Nevertheless, the fictions of Lincoln enrich the commercial and moral value of Americana more than the facts of Lincoln. As Bennett writes, Lincoln "is a national industry involving hundreds of millions of dollars a year . . . and the thousands of people who profit materially and the millions who profit psychologically and culturally are not going to stop."
An unlikely but well-accredited vetting source of the Legend of Lincoln and the Emancipation Proclamation is President Obama himself, who will take his second Oath of Office 150 years to the date. As a senator in a 2005 Time interview he remarked: "I cannot swallow whole the view of Lincoln as 'The Great Emancipator' . . . I am fully aware of his limited views on race. Anyone who actually reads the Emancipation Proclamation knows it was more a 'Military Document' than a clarion call for justice. Scholars tell us too that Lincoln wasn't immune from political considerations and that his temperament could be indecisive and morose."
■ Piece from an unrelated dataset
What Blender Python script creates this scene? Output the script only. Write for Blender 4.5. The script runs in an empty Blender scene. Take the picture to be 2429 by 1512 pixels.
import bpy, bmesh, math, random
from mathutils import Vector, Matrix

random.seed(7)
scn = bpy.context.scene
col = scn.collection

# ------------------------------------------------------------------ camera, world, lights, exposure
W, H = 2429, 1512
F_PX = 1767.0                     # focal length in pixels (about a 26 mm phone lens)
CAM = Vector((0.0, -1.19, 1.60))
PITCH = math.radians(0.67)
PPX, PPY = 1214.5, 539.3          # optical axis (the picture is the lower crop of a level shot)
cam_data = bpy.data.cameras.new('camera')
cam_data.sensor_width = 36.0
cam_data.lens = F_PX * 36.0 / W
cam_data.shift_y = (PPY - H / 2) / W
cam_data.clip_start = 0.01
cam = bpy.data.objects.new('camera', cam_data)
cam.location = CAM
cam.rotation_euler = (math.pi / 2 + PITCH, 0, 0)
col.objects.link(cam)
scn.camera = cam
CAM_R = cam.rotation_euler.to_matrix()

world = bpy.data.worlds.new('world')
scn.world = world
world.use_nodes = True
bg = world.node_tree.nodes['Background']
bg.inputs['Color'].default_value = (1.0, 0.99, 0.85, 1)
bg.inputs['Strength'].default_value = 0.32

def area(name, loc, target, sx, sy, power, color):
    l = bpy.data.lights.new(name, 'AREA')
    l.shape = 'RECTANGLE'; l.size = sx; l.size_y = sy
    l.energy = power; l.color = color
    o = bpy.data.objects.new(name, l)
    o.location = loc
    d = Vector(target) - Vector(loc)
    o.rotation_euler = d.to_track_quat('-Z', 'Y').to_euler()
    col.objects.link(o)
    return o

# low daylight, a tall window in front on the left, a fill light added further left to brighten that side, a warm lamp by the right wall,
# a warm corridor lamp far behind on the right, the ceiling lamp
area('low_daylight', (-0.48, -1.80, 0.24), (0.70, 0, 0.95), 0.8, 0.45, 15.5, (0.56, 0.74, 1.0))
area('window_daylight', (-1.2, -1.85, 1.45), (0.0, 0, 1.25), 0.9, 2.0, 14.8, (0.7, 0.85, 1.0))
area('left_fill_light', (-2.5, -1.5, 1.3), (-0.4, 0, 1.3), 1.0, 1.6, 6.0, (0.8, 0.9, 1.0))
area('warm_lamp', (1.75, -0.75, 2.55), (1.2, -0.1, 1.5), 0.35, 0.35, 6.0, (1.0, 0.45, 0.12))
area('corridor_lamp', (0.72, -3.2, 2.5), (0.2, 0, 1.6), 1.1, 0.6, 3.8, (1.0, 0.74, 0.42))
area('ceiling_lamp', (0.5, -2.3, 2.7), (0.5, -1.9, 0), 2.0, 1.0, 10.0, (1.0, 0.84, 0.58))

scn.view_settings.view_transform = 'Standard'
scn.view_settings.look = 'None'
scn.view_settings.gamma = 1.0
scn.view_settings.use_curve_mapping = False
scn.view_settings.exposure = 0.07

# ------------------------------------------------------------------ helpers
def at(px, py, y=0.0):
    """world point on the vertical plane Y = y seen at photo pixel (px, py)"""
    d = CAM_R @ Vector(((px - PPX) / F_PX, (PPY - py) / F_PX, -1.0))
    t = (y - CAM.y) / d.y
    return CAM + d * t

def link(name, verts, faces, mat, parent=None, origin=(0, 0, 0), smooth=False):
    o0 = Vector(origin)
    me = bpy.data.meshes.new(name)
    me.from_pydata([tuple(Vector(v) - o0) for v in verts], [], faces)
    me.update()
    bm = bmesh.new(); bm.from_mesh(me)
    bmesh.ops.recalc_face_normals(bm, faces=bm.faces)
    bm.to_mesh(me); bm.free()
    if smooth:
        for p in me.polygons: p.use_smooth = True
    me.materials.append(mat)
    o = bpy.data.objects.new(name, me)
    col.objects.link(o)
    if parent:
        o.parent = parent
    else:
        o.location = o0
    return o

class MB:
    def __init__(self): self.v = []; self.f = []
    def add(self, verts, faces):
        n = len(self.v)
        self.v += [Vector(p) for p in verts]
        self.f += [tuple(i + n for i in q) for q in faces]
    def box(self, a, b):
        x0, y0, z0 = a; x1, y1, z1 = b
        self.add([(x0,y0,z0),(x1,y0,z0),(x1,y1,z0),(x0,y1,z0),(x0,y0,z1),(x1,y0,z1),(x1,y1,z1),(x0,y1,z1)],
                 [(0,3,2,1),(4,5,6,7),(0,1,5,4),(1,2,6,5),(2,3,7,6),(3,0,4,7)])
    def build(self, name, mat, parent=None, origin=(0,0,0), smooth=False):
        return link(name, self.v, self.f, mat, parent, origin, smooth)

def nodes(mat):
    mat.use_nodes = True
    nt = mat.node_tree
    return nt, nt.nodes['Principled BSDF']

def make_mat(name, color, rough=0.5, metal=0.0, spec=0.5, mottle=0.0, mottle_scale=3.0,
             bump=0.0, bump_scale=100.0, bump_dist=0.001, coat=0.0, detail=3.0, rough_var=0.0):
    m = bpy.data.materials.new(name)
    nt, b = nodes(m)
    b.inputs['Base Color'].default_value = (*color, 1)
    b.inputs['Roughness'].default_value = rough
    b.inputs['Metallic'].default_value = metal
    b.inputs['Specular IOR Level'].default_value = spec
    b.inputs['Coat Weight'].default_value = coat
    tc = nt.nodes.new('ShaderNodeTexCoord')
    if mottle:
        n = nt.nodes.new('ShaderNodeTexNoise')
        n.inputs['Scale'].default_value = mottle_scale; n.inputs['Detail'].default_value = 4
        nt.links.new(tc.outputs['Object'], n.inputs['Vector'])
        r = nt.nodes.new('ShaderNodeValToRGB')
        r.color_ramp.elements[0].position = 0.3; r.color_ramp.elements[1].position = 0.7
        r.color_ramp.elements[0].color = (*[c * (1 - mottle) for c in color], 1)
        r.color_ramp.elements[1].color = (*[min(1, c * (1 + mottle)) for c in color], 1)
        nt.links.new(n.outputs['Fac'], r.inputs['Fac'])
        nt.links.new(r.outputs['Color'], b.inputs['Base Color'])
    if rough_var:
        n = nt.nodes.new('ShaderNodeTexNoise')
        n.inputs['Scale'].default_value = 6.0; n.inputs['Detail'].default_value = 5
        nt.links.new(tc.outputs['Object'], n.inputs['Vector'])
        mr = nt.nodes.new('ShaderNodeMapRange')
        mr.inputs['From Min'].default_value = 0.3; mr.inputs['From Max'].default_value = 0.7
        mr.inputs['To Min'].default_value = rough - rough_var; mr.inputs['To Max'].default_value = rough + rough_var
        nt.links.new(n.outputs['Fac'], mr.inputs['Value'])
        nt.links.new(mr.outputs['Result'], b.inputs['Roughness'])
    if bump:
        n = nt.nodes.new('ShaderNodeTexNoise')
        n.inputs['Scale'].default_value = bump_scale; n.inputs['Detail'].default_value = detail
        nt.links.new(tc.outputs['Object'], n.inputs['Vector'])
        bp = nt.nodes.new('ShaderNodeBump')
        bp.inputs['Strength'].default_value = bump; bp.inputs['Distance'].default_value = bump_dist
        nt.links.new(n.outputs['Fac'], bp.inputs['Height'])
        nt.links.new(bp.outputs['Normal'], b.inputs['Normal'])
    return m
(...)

Examples of his "crudity" or not being "immune from political considerations" as Obama intimates, is found in his letter to New York Tribune editor, Horace Greely in August 1862 stating: "My paramount object in this struggle is to save the Union, and is not either to save or to destroy slavery. If I could save the Union without freeing any slave I would do it, and if I could save it by freeing all the slaves I would do it; and if I could save it by freeing some and leaving others alone, I would also do that. What I do about slavery, and the colored race, I do because I believe it helps to save the Union."
In terms of the Emancipation Proclamation being a "military document," Obama is corroborating Lincoln's strategy to employ the document as a war measure to disrupt the South's stability and slave-economy ($4 billion in human capital alone in 1860's dollars) and offset the Fugitive Slave Act of 1850 (which federally mandated that fugitive Africans be returned or abettors faced treason). It only "theoretically" freed Africans in Confederate states where he lacked enforcement.
In this microwave society with 10-second attention spans, fictional characters like Django are short-lived. But here to stay is the Legend of Lincoln, who like many of his predecessors was gigantic in ambition but miniature in morality. Obama was diplomatic, but the open masquerading of Lincoln and the Emancipation Proclamation that he insinuates, reflects a need for concerned Black people and institutions to converge and confront such distortions and profiteering that are unchained at our historical and ancestral expense.